Luke 6

Luke 6:29

""Whoever hits you on the cheek, offer him the other also; and whoever takes away your coat, do not withhold your shirt from him either."
Does 'Turning the Other Cheek' Imply Political Pacifism?

Skeptics sometimes argue that "turning the other cheek" implies political pacifism or requires nations to cut their military budgets.

However, in the 1st-century Mediterranean world, the strike to the right cheek was done with the back of the hand; it was a personal insult. It does not have anything to do with the relationships between nations. It is an instruction for interpersonal honor and shame dynamics, not geopolitical defense.

Does this passage mean we have to give away all our stuff to people who ask for it?

One thing to keep in mind here is that in the first century, if someone larger and stronger, or with a bigger club, took away your stuff, there wasn't a whole lot you could do about it. The Romans were too busy and/or apathetic to address such matters as petty crimes among the commoners...

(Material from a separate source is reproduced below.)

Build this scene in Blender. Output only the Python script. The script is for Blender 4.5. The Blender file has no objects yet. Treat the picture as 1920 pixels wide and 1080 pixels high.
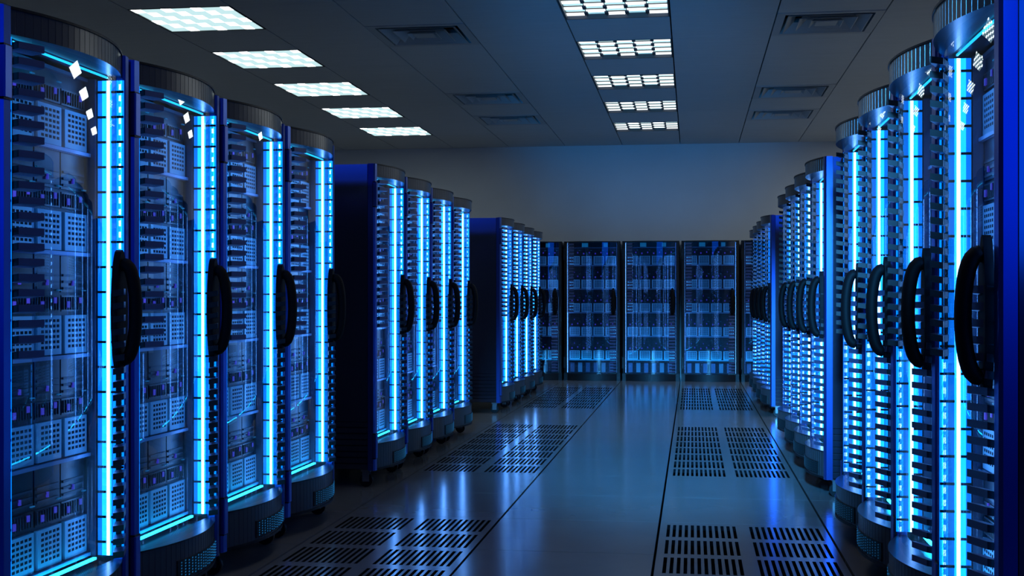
import bpy, math
from mathutils import Matrix, Vector

PI = math.pi
S = bpy.context.scene
COL = S.collection
ORD = ['first', 'second', 'third', 'fourth', 'fifth']

# ------------------------------------------------------------------ materials
def mat(name, base=(0.5, 0.5, 0.5), metallic=0.0, rough=0.5, emit=None, strength=0.0, spec=0.5, coat=0.0):
    m = bpy.data.materials.new(name)
    m.use_nodes = True
    b = m.node_tree.nodes['Principled BSDF']
    b.inputs['Base Color'].default_value = (*base, 1)
    b.inputs['Metallic'].default_value = metallic
    b.inputs['Roughness'].default_value = rough
    b.inputs['Specular IOR Level'].default_value = spec
    b.inputs['Coat Weight'].default_value = coat
    b.inputs['Coat Roughness'].default_value = 0.08
    if emit:
        b.inputs['Emission Color'].default_value = (*emit, 1)
        b.inputs['Emission Strength'].default_value = strength
    return m

def noisy(m, scale, lo, hi, stretch=(1, 1, 1), rough_amt=0.0, bump=0.0):
    """Small procedural variation of the base colour (object space) and optional bump."""
    nt = m.node_tree
    b = nt.nodes['Principled BSDF']
    tc = nt.nodes.new('ShaderNodeTexCoord')
    mp = nt.nodes.new('ShaderNodeMapping')
    mp.inputs['Scale'].default_value = stretch
    nz = nt.nodes.new('ShaderNodeTexNoise')
    nz.inputs['Scale'].default_value = scale
    nz.inputs['Detail'].default_value = 4
    rp = nt.nodes.new('ShaderNodeValToRGB')
    rp.color_ramp.elements[0].position = 0.3
    rp.color_ramp.elements[1].position = 0.7
    rp.color_ramp.elements[0].color = (*lo, 1)
    rp.color_ramp.elements[1].color = (*hi, 1)
    nt.links.new(tc.outputs['Object'], mp.inputs['Vector'])
    nt.links.new(mp.outputs['Vector'], nz.inputs['Vector'])
    nt.links.new(nz.outputs['Fac'], rp.inputs['Fac'])
    nt.links.new(rp.outputs['Color'], b.inputs['Base Color'])
    if bump:
        bp = nt.nodes.new('ShaderNodeBump')
        bp.inputs['Strength'].default_value = bump
        bp.inputs['Distance'].default_value = 0.002
        nt.links.new(nz.outputs['Fac'], bp.inputs['Height'])
        nt.links.new(bp.outputs['Normal'], b.inputs['Normal'])
    return m

def glass_mat(name, tint, ior, gloss_rough=0.01):
    m = bpy.data.materials.new(name)
    m.use_nodes = True
    nt = m.node_tree
    nt.nodes.clear()
    out = nt.nodes.new('ShaderNodeOutputMaterial')
    mix = nt.nodes.new('ShaderNodeMixShader')
    tr = nt.nodes.new('ShaderNodeBsdfTransparent')
    tr.inputs['Color'].default_value = (*tint, 1)
    gl = nt.nodes.new('ShaderNodeBsdfGlossy')
    gl.inputs['Roughness'].default_value = gloss_rough
    gl.inputs['Color'].default_value = (0.9, 0.95, 1, 1)
    fr = nt.nodes.new('ShaderNodeFresnel')
    fr.inputs['IOR'].default_value = ior
    nt.links.new(fr.outputs['Fac'], mix.inputs['Fac'])
    nt.links.new(tr.outputs['BSDF'], mix.inputs[1])
    nt.links.new(gl.outputs['BSDF'], mix.inputs[2])
    nt.links.new(mix.outputs['Shader'], out.inputs['Surface'])
    return m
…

You could fight back, or you could go find the crook and either haul him to the authorities yourself, or demand your stuff back ("ask" here carries the sense of demanding; more likely you're demanding your stuff back right after it is taken); and of course you'd start a fight in the process... and that's the point, and why Luke paired this saying with the one about the personal offense of cheek-smiting -- the point here is, don't escalate the violence. And that's the way a believer would have to do it, since there was no proper way for justice to be administered.

This leads to the slightly different element of Matthew 5:42. Read woodenly this would suggest giving away things without discernment, but the two parts of the verse are actually in Hebrew parallelism and are two ways of saying the same thing. "Ask" and "borrow" in Hebrew are synonyms in a certain sense: A difference is made in Hebrew between borrowing something tangible (a book or a coat) and borrowing something interchangeable (money, flour, etc). Jesus uses the two different senses in this verse: "Give to him that asketh thee (for a thing like a book or a coat), and from him that would borrow (flour or money) of thee turn not thou away."

But now pair this with the teaching in 5:39 on revenge. The teachings belong together: One way to "get even" with a neighbor would be to refuse to extend them a loan. In a corporate society such as the ancient world, such refusal to exchange or loan violated a common precept of survival and concern for the common good.